Die Bundesrechtsanwaltskammer hat kürzlich auf eine interessante Entscheidung des BGH zur Wiedereinsetzung in den vorigen Stand aufmerksam gemacht. Danach müssen Rechtsanwälte keine aussichtslosen Fristverlängerungsanträge stellen (BGH, Beschl. v. 27.5.2021 – III ZB 64/20).
Der Fall: Eine Berufungsbegründungsfrist war auf Antrag der Anwältin der Beklagten bereits einmal verlängert worden. Zwischenzeitlich bestellten sich aber neue Prozessbevollmächtigte für die Beklagte, die – mit Zustimmung der Klägerin – beantragten, die Berufungsbegründungsfrist wegen Urlaubs des Anwalts erneut zu verlängern. Das Gericht lehnte ab: Man dürfe keinen neuen Anwalt beauftragen, wenn dieser dann erst einmal in Urlaub gehe. Die Berufungsbegründung ging dann, verfasst von der ursprünglichen Anwältin der ersten Instanz, kurz nach Fristablauf nachts um 3:30 Uhr beim Berufungsgericht ein. Die Kollegin begründete das in ihrem Wiedereinsetzungsantrag damit: um 23 Uhr habe sich herausgestellt, dass ihr Drucker unvorhersehbar defekt sei. Bis ihr Bruder mit einem Ersatzdrucker von Bielefeld nach Münster gekommen sei, sei es schon 2.45 Uhr gewesen.
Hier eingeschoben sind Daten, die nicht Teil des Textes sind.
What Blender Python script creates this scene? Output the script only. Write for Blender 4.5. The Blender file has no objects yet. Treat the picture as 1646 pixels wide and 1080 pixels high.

Aus Sicht des BGH-Senats reicht das in der Sache für eine Wiedereinsetzung. Die Partei müsse sich nicht, wie das Berufungsgericht gemeint hatte, darauf verweisen lassen, dass ihre Anwältin zuvor eine Fristverlängerung hätte beantragen müssen. Die Vorgänge rund um die neu beauftragte Kanzlei erklärt der BGH zunächst für unbeachtlich: Nachdem das Gericht den Verlängerungsantrag abgelehnt hatte, sei die ursprüngliche Anwältin wieder beauftragt worden. Dass die neuen Bevollmächtigten ihrerseits hätten sicherstellen müssen, dass sie die Frist einhalten können, spiele für ihren Wiedereinsetzungsantrag keine Rolle, so der Senat.
Die Bundesrichter stellen nur auf die ursprüngliche und nun wieder mandatierte Anwältin ab und stellen fest: Wenn ohnehin keine Fristverlängerung mehr möglich ist, muss man sich auch nicht darauf verweisen lassen, dass man statt eines zu späten Wiedereinsetzungsantrags zuvor einen Fristverlängerungsantrag hätte stellen müssen. Es gab also keinen Grund für die ursprünglich mandatierte Anwältin, unter irgendeinem Aspekt anzunehmen, dass ein Fristverlängerungsantrag Erfolg haben könnte. Also musste sie auch keinen Fristverlängerungsantrag stellen und somit durfte das Berufungsgericht auch nicht die Wiedereinsetzung ablehnen, weil sie das nicht getan hatte.